En effet, aujourd'hui, le facteur déterminant ne réside plus dans le nombre de divisions, de chars, de bâtiments et d’aéronefs de combat, mais dans la capacité de destruction liée à la précision des frappes et dans l’aptitude des différents vecteurs à survivre et à coopérer. À la séparation des fonctions en armes, puis en armées spécialisées, se substitue l’intégration des systèmes d’armes et leur coordination au sein de vastes systèmes. À une planification industrielle des opérations militaires, fait suite l’accélération du cycle OODA (c'est-à-dire le cheminement décisionnel : Observation, Orientation, Décision puis Action)… En synthèse, à la guerre mécanique de la vague industrielle, succède la guerre en réseau de la vague du savoir. Là encore, la manière de faire la guerre est à l’image de la manière de créer des richesses, et les différents acteurs n’ont pas tous atteint le même niveau de développement de leurs outils et de leurs doctrines militaires. Aux États-Unis, leaders en la matière, les Toffler citent le concept d’Air Land Battle et la création du TRADOC (TRAining and DOctrine Command) dès 1973 !

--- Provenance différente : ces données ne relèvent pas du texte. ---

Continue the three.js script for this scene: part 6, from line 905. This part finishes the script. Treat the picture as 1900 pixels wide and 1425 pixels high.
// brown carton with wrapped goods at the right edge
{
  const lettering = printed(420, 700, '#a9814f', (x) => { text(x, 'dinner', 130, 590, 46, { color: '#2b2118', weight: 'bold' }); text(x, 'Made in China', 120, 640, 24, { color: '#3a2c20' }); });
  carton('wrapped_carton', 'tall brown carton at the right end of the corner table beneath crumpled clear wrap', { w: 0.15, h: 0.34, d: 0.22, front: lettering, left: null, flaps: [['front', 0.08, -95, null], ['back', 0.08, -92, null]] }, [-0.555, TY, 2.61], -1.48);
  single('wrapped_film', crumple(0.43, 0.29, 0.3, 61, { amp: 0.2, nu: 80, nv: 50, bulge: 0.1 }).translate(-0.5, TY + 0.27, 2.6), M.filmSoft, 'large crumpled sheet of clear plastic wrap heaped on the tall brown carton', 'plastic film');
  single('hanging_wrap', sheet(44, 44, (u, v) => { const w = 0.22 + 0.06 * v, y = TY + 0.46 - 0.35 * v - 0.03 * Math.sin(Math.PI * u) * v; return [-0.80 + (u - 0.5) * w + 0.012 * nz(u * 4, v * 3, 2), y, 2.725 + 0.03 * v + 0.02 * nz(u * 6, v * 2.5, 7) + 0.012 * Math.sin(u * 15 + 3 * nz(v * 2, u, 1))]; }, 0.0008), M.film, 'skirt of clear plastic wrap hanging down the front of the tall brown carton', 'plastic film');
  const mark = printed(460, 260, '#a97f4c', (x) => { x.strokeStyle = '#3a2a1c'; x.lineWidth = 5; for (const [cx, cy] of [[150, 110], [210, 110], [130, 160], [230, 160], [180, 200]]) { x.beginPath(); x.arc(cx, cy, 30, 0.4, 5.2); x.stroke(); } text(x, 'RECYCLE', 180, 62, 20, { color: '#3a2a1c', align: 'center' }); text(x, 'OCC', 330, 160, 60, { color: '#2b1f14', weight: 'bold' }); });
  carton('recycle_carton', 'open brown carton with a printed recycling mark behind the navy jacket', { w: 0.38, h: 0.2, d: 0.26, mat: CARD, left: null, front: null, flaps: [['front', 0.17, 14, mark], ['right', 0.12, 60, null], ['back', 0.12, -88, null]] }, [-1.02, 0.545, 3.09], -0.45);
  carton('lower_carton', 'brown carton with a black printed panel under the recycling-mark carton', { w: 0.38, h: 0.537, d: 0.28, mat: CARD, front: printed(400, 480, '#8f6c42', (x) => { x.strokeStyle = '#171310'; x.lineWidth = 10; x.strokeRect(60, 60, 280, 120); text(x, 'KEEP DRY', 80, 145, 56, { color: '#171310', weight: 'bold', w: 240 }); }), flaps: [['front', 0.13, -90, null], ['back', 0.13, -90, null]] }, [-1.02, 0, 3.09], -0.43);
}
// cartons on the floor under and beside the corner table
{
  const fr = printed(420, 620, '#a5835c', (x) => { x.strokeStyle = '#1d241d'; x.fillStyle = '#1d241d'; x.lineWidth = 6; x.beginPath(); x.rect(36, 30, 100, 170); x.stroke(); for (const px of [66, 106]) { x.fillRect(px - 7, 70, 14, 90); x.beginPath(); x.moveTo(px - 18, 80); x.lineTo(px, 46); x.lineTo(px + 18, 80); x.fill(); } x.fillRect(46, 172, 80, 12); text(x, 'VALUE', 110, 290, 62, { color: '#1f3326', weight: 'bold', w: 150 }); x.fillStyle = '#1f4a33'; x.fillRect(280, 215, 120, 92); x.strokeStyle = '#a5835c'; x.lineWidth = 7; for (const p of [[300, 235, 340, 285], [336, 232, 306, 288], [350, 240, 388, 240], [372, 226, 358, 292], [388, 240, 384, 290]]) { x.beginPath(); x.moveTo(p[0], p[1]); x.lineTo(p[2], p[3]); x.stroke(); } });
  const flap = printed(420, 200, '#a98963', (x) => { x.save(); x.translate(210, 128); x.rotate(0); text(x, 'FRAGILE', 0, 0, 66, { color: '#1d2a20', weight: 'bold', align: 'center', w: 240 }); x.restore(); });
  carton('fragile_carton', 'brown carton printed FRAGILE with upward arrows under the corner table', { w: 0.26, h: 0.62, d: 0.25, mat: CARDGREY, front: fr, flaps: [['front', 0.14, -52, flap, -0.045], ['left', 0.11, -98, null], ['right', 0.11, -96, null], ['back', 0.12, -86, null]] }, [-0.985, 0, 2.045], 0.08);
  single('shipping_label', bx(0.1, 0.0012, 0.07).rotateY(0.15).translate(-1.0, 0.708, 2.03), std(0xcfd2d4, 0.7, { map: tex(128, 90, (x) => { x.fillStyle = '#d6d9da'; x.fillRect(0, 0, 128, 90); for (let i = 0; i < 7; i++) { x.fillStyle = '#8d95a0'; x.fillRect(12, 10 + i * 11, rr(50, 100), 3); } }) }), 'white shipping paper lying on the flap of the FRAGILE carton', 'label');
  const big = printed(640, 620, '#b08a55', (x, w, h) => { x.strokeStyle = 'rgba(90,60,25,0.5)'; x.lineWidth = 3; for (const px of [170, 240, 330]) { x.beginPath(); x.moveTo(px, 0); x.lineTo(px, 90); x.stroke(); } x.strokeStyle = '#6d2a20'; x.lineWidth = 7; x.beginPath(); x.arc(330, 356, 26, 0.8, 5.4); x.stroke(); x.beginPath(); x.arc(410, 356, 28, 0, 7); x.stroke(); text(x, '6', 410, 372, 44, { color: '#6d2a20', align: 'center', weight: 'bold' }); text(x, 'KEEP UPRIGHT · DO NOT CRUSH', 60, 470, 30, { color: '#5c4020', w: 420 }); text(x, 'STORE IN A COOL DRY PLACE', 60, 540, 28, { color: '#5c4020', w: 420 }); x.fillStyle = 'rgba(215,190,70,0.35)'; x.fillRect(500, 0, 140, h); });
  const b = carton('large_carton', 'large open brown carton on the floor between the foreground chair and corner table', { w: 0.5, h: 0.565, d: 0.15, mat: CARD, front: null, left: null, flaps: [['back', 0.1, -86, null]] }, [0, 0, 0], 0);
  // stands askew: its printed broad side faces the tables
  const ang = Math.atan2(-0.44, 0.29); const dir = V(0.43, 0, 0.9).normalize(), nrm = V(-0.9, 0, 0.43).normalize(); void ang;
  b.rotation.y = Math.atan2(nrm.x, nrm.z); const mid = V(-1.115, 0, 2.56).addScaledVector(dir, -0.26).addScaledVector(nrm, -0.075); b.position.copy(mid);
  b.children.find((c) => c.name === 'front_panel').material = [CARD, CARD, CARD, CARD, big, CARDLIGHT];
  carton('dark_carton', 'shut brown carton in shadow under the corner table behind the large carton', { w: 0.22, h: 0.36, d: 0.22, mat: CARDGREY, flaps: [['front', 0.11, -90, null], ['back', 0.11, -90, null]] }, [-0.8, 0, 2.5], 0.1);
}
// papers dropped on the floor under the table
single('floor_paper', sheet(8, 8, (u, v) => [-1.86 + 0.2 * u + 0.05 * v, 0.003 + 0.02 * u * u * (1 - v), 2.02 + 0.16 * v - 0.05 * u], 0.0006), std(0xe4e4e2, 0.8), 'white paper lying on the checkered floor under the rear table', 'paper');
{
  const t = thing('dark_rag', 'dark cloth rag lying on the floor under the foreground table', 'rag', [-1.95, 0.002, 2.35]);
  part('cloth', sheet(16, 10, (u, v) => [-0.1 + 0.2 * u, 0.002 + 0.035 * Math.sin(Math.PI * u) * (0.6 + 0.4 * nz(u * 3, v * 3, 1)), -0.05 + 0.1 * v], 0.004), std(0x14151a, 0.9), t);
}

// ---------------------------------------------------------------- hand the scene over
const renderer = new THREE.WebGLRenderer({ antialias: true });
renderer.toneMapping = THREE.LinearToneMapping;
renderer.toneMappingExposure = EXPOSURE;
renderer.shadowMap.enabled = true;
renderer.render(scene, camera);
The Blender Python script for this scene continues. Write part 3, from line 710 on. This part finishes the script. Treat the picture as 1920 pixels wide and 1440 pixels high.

Voici évoquée la pensée d’Alvin et de Heidi Toffler, qui comptent parmi les instigateurs de la RMA, à l’origine de la transformation actuelle des forces armées américaines.

Analyse stratégique de la représentation des vagues

Sur le plan spécifiquement militaire, un parallèle apparaît entre chacune des vagues et le milieu privilégié d’engagement des forces décisives.

Les forces terrestres ont accompagné largement la première vague au service naturel de la conquête et de la défense des territoires, richesse de base de l’économie agraire.

Ensuite avec l’émergence de la vague industrielle, la liberté des échanges internationaux et l’élargissement des débouchés pour les produits manufacturés ont nécessité l’utilisation de voies de communications plus sûres. La maîtrise de la mer est donc devenue la grande affaire et les empires maritimes se sont transformés en puissances majeures dont le modèle achevé se reconnaît hier dans l’Empire britannique du XIXe siècle s’appuyant sur une marine de guerre à la puissance incontestée. Aujourd’hui encore, alors que l’essentiel des échanges interrégionaux se fait par voie maritime, que serait la puissance américaine amputée de l’apport de l’US Navy ? La marine est bien l’arme par excellence de la vague industrielle ! Toutefois, à la même époque, les forces terrestres issues de la première vague, de loin les plus nombreuses, continuent à exister, de même que les forces aériennes, prélude de la troisième vague, font une entrée remarquée sur les divers théâtres d’opérations.

La troisième vague, celle du savoir, est en symbiose avec les techniques aérospatiales. En effet, l'aviation, les missiles, les lanceurs spatiaux et les satellites n’auraient jamais pu émerger et évoluer au rythme accéléré observé dans la seconde moitié du XXe siècle sans un savoir sans cesse renouvelé et échangé, et alimentant la technique de pointe nécessaire dans ce secteur industriel. En retour, la facilité et la rapidité des échanges interpersonnels apportés par l’aviation, ainsi que l’apparition des communications téléphoniques, puis d’images et de données, à la vitesse de la lumière, auxquelles les satellites ont apporté une allonge planétaire, ont contribué au brassage des hommes et à l’accélération sans précédent de la circulation et de l’enrichissement du savoir lui-même. Les moyens militaires aérospatiaux, qui s’affranchissent des distances, qui peuvent intervenir très rapidement n’importe où sur le « théâtre monde » et qui procèdent directement du savoir, sont les outils essentiels de la suprématie globale.

Toutefois les forces terrestres fossiles issues de la première vague, encore très nombreuses, se maintiendront tant que l’occupation de vastes territoires liée aux activités de la vague agricole demeurera une nécessité. De même les forces navales, emblématiques de la vague industrielle, conserveront leur nécessité tant que l’essentiel du commerce mondial se fera par voie maritime et que la pêche constituera une activité économique de poids.